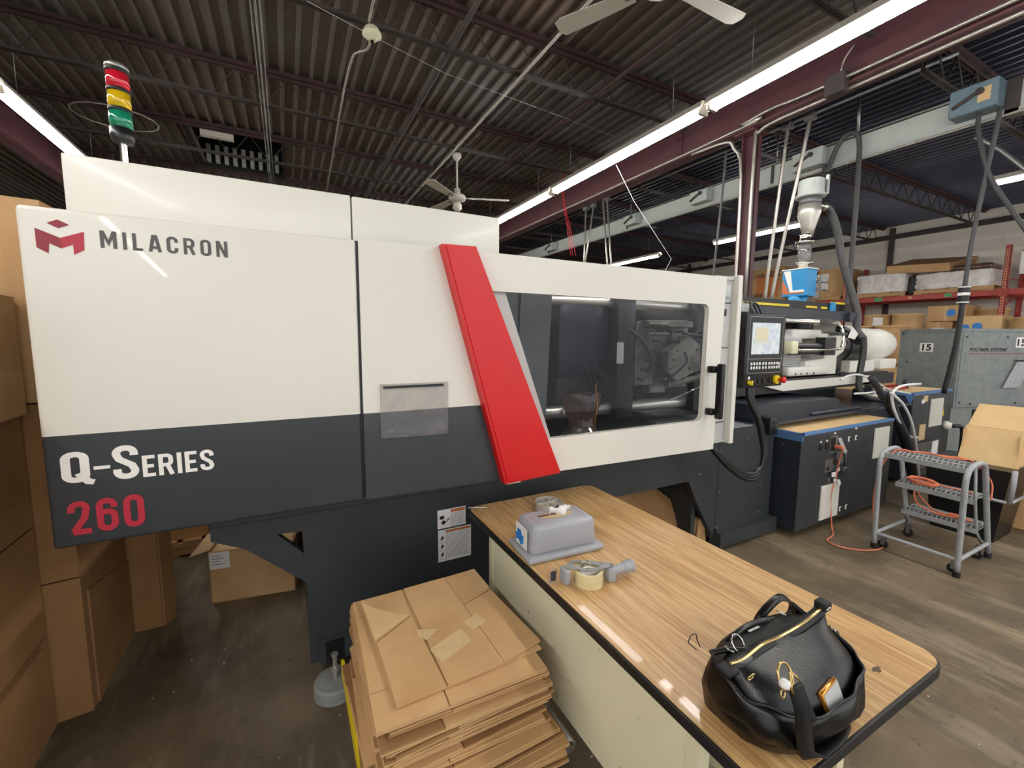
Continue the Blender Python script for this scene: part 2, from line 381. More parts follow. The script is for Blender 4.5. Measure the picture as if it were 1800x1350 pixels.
def glyph(ch, t):
    """centre lines of a condensed block letter, 0.5 wide and 1 high, stroke t"""
    a = t/2; W = .5-a; H = 1-a; r_ = .2
    bowl = AR(W-r_+.0, H-r_, r_, r_, 90, 0)
    O = [(a, .5)]+AR(a+.155, H-.155, .155, .155, 180, 90)+AR(W-.155, H-.155, .155, .155, 90, 0)+AR(W-.155, a+.155, .155, .155, 0, -90)+AR(a+.155, a+.155, .155, .155, -90, -180)+[(a, .5)]
    S_ = [(W, H-.23)]+AR(W-.155, H-.155, .155, .155, -5, 90)+AR(a+.155, H-.155, .155, .155, 90, 190)+[(a+.05, .60), (W-.05, .40)]+AR(W-.155, a+.155, .155, .155, 10, -90)+AR(a+.155, a+.155, .155, .155, -90, -180)+[(a, a+.23)]
    return {
     'M': (.66, [[(a, 0), (a, 1)], [(.66-a, 0), (.66-a, 1)], [(a+.02, .97), (.33, .3), (.64-a, .97)]]),
     'I': (t, [[(a, 0), (a, 1)]]),
     'L': (.42, [[(a, 0), (a, 1)], [(a, a), (.42, a)]]),
     'A': (.54, [[(a*.8, 0), (.23, 1)], [(.31, 1), (.54-a*.8, 0)], [(.13, .26), (.41, .26)], [(.20, .93), (.34, .93)]]),
     'C': (.5, [[(W, H-.26)]+AR(W-.155, H-.155, .155, .155, 0, 90)+AR(a+.155, H-.155, .155, .155, 90, 180)+AR(a+.155, a+.155, .155, .155, 180, 270)+AR(W-.155, a+.155, .155, .155, -90, 0)+[(W, a+.26)]]),
     'R': (.52, [[(a, 0), (a, 1)], [(a, H)]+AR(W-.155, H-.155, .155, .155, 90, 0)+AR(W-.155, .62, .155, .14, 0, -90)+[(a, .48)], [(.30, .48), (.52-a*.9, 0)]]),
     'O': (.5, [O]), '0': (.5, [O]),
     'N': (.54, [[(a, 0), (a, 1)], [(.54-a, 0), (.54-a, 1)], [(a+.02, .97), (.52-a, .03)]]),
     'Q': (.52, [O, [(.30, .30), (.38, .14), (.46, 0), (.56, -.03)]]),
     'S': (.5, [S_]),
     'E': (.42, [[(a, 0), (a, 1)], [(a, a), (.42, a)], [(a, .5), (.38, .5)], [(a, H), (.42, H)]]),
     '2': (.5, [[(a, H-.24)]+AR(a+.155, H-.155, .155, .155, 180, 90)+AR(W-.155, H-.155, .155, .155, 90, -20)+[(.36, .48), (a+.02, a+.02)], [(a, a), (.5, a)]]),
     '6': (.5, [[(W, H-.22)]+AR(W-.155, H-.155, .155, .155, 0, 90)+AR(a+.155, H-.155, .155, .155, 90, 180)+AR(a+.155, a+.155, .155, .155, 180, 270)+AR(W-.155, a+.155, .155, .155, -90, 0)+[(W, .40)], [(W, .38)]+AR(W-.155, .44, .155, .15, 0, 90)+[(a+.03, .59)]]),
     '-': (.34, [[(0, .46), (.34, .46)]]),
    }[ch]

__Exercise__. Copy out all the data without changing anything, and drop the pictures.

__Task answer__.
Continue the Blender Python script for this scene: part 2, from line 381. More parts follow. The script is for Blender 4.5. Measure the picture as if it were 1800x1350 pixels.
def glyph(ch, t):
    """centre lines of a condensed block letter, 0.5 wide and 1 high, stroke t"""
    a = t/2; W = .5-a; H = 1-a; r_ = .2
    bowl = AR(W-r_+.0, H-r_, r_, r_, 90, 0)
    O = [(a, .5)]+AR(a+.155, H-.155, .155, .155, 180, 90)+AR(W-.155, H-.155, .155, .155, 90, 0)+AR(W-.155, a+.155, .155, .155, 0, -90)+AR(a+.155, a+.155, .155, .155, -90, -180)+[(a, .5)]
    S_ = [(W, H-.23)]+AR(W-.155, H-.155, .155, .155, -5, 90)+AR(a+.155, H-.155, .155, .155, 90, 190)+[(a+.05, .60), (W-.05, .40)]+AR(W-.155, a+.155, .155, .155, 10, -90)+AR(a+.155, a+.155, .155, .155, -90, -180)+[(a, a+.23)]
    return {
     'M': (.66, [[(a, 0), (a, 1)], [(.66-a, 0), (.66-a, 1)], [(a+.02, .97), (.33, .3), (.64-a, .97)]]),
     'I': (t, [[(a, 0), (a, 1)]]),
     'L': (.42, [[(a, 0), (a, 1)], [(a, a), (.42, a)]]),
     'A': (.54, [[(a*.8, 0), (.23, 1)], [(.31, 1), (.54-a*.8, 0)], [(.13, .26), (.41, .26)], [(.20, .93), (.34, .93)]]),
     'C': (.5, [[(W, H-.26)]+AR(W-.155, H-.155, .155, .155, 0, 90)+AR(a+.155, H-.155, .155, .155, 90, 180)+AR(a+.155, a+.155, .155, .155, 180, 270)+AR(W-.155, a+.155, .155, .155, -90, 0)+[(W, a+.26)]]),
     'R': (.52, [[(a, 0), (a, 1)], [(a, H)]+AR(W-.155, H-.155, .155, .155, 90, 0)+AR(W-.155, .62, .155, .14, 0, -90)+[(a, .48)], [(.30, .48), (.52-a*.9, 0)]]),
     'O': (.5, [O]), '0': (.5, [O]),
     'N': (.54, [[(a, 0), (a, 1)], [(.54-a, 0), (.54-a, 1)], [(a+.02, .97), (.52-a, .03)]]),
     'Q': (.52, [O, [(.30, .30), (.38, .14), (.46, 0), (.56, -.03)]]),
     'S': (.5, [S_]),
     'E': (.42, [[(a, 0), (a, 1)], [(a, a), (.42, a)], [(a, .5), (.38, .5)], [(a, H), (.42, H)]]),
     '2': (.5, [[(a, H-.24)]+AR(a+.155, H-.155, .155, .155, 180, 90)+AR(W-.155, H-.155, .155, .155, 90, -20)+[(.36, .48), (a+.02, a+.02)], [(a, a), (.5, a)]]),
     '6': (.5, [[(W, H-.22)]+AR(W-.155, H-.155, .155, .155, 0, 90)+AR(a+.155, H-.155, .155, .155, 90, 180)+AR(a+.155, a+.155, .155, .155, 180, 270)+AR(W-.155, a+.155, .155, .155, -90, 0)+[(W, .40)], [(W, .38)]+AR(W-.155, .44, .155, .15, 0, 90)+[(a+.03, .59)]]),
     '-': (.34, [[(0, .46), (.34, .46)]]),
    }[ch]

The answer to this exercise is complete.